The US Copyright Office denied Thaler’s application, citing a requirement that work must be authored by a human being. Thaler had listed his Creativity Machine as the work’s sole author.

Thaler challenged the decision, but the US District Court for the District of Columbia, a federal court, upheld the Copyright Office’s decision. Thaler appealed; the federal appeals court affirmed the federal district court’s ruling.

“The Copyright Act of 1976 requires all eligible work to be authorized in the first instance by a human being,” said Circuit Judge Patricia A. Millett for US Court of Appeals for the District of Columbia. “Even if the human authorship requirement were at some point to stymie the creation of original work, that would be a policy for Congress to address.”

The Copyright Office has permitted the registration of works made by human authors who have used artificial intelligence. The issue remains over how much AI contributes to a human author’s work. In Thaler’s case, he listed his genAI as the sole author.

“Photography, sound recordings, video recordings, and computer programs are all technologies that were once novel, but which copyright law now applies,” Judge Millett continued, noting that Congress is key in updating copyright law, not the courts.

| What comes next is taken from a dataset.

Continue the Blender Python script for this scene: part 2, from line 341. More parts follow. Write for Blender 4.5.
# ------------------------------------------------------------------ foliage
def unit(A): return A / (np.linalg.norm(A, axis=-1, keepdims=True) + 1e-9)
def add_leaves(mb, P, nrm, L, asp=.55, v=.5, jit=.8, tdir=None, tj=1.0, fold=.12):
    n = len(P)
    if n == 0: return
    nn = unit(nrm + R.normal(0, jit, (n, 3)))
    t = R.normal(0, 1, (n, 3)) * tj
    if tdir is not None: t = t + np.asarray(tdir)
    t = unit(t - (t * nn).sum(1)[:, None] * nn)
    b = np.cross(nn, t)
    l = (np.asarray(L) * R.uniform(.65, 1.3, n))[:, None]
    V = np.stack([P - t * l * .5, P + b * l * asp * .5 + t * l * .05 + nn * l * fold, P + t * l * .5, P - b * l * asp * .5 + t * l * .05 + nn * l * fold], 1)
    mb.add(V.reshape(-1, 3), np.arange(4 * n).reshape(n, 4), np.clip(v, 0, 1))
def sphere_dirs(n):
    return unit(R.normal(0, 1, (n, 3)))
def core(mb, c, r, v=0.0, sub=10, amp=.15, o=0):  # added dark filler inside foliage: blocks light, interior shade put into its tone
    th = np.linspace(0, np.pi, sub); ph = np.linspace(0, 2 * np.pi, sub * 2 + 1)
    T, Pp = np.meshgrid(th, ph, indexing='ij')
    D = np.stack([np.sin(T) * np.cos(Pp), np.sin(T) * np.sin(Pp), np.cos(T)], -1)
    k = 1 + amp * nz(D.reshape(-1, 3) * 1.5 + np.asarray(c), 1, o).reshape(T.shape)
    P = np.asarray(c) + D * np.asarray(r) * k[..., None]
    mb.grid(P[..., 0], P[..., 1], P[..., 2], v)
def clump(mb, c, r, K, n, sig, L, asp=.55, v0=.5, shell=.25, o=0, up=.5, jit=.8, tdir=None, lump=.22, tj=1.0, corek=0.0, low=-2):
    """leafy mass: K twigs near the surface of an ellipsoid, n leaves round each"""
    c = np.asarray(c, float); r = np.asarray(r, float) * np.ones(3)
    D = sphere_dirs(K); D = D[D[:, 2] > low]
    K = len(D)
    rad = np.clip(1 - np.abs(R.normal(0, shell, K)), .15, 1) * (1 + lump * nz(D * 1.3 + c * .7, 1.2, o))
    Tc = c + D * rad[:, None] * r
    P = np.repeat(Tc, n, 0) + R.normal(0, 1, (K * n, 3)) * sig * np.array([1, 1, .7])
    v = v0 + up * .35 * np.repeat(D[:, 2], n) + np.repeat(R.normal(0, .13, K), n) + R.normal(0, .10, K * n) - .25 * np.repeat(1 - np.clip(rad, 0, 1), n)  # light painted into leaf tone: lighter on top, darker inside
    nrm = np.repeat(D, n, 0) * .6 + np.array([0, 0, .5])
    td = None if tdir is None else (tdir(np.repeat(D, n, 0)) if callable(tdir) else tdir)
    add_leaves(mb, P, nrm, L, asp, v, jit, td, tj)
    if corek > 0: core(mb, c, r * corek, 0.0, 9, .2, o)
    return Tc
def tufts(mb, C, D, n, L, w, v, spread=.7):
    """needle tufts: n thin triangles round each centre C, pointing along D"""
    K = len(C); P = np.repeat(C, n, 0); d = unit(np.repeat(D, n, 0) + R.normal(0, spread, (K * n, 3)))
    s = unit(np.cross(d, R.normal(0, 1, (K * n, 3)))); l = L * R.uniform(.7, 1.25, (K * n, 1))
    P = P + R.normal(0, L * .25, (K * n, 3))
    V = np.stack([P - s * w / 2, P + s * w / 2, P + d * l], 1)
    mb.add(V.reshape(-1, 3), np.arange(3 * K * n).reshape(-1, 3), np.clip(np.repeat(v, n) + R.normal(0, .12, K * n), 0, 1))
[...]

“[The Court’s] well-reasoned holding is consistent with decades of copyright law and the holdings of other courts that have considered similar questions and found the same result — that to be copyrightable, an expressive work must be created by a human,” said Alicia Calzada, Deputy General Counsel of the National Press Photographers Association (NPPA). “That is why several years ago, a court held that a selfie taken by a monkey was not copyrightable, and it is why images created solely by AI are not copyrightable.”